Jeff Ruby's son
I have no idea what was going on here. But someday when I’m old this will represent the “good old days.”

In 2000, I proposed to Sarah at a B & B in Lakeside, Michigan. Got down on one knee, took her hand, the whole thing. She proposed back, rings were exchanged, and then we were just kind of like: What do we do now? We drove aimlessly along Red Arrow Highway, stopping at antique shops and talking about a future we were certain we could predict, but time did not slow down, nor did it speed up. It sort of sat there, waiting for someone to make it memorable. Eventually, we wandered back to Chicago and knocked on Sarah’s parents’ door. “Mom, Dad, we got engaged!” she blurted out before they’d even let us in the front door.

“That’s terrific,” her mother said. “We bought a new refrigerator.”

The next few days were even more anticlimactic. For 48 hours, I couldn’t locate my mom, because she was away on business and had no idea how to answer her cell phone. By the time I got her, even I had lost interest in my news.

I remember feeling disappointed, not with the engagement, but with The Moment. Years later, I still think about it. Big things happen, and you can’t make them magic any more than you can make it start raining. And sometimes the knowledge of what’s happening—This is a big moment! I’m going to remember it forever!—is enough to taint it, like when someone tries to shoot a video, and the presence of the camera changes everything because it makes you self-conscious and weird.

Life-changing events occur, like engagements and car accidents and this, and I sleepwalk through them. Instead of losing myself in the moment, like the Sage of Detroit advised, I view the moment from a safe distance like a passive observer watching a movie. This movie just happens to be my life. Which doesn’t have the dramatic arc of 8 Mile.

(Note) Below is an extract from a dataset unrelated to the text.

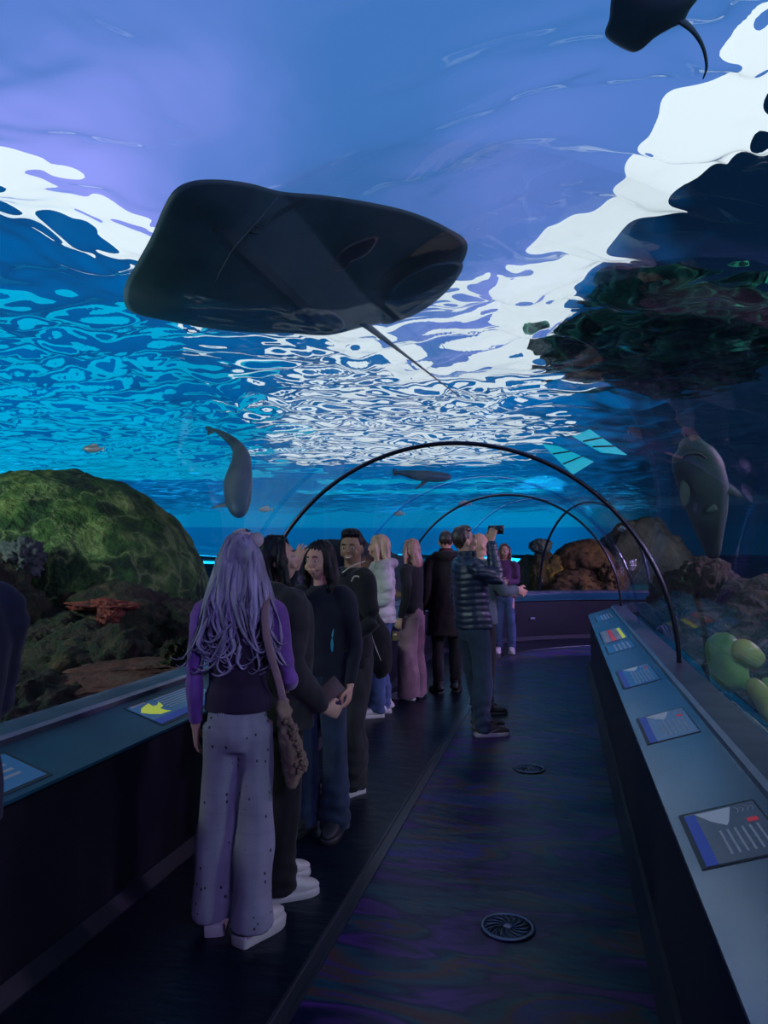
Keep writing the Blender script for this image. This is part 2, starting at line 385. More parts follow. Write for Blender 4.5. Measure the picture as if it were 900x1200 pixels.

Pregnancy is another thing entirely. It’s a Big Moment that goes on and on, and no one can possibly sustain excitement for that long. God knows I try. “This is the last time my wife will be pregnant,” I think. “I should be remembering every detail!” But the thrill of feeling that first kick in Sarah’s belly, or watching my five-year-old boy gently whispering words of encouragement to whatever’s in that belly, quickly get lost in the shuffle, because when those moments pass, and the World’s Dumbest Dog has just peed on the rug again and I still have seven boxes of IKEA-related projects waiting for me, it’s irrelevant how I feel about such details. The world keeps spinning.

Oscar Levant once said, “Happiness isn’t something you experience; it’s something you remember.” So while I should be finding some meaning in all this, I’ll probably only find it meaningful the way human beings are built to find anything in life meaningful: in retrospect.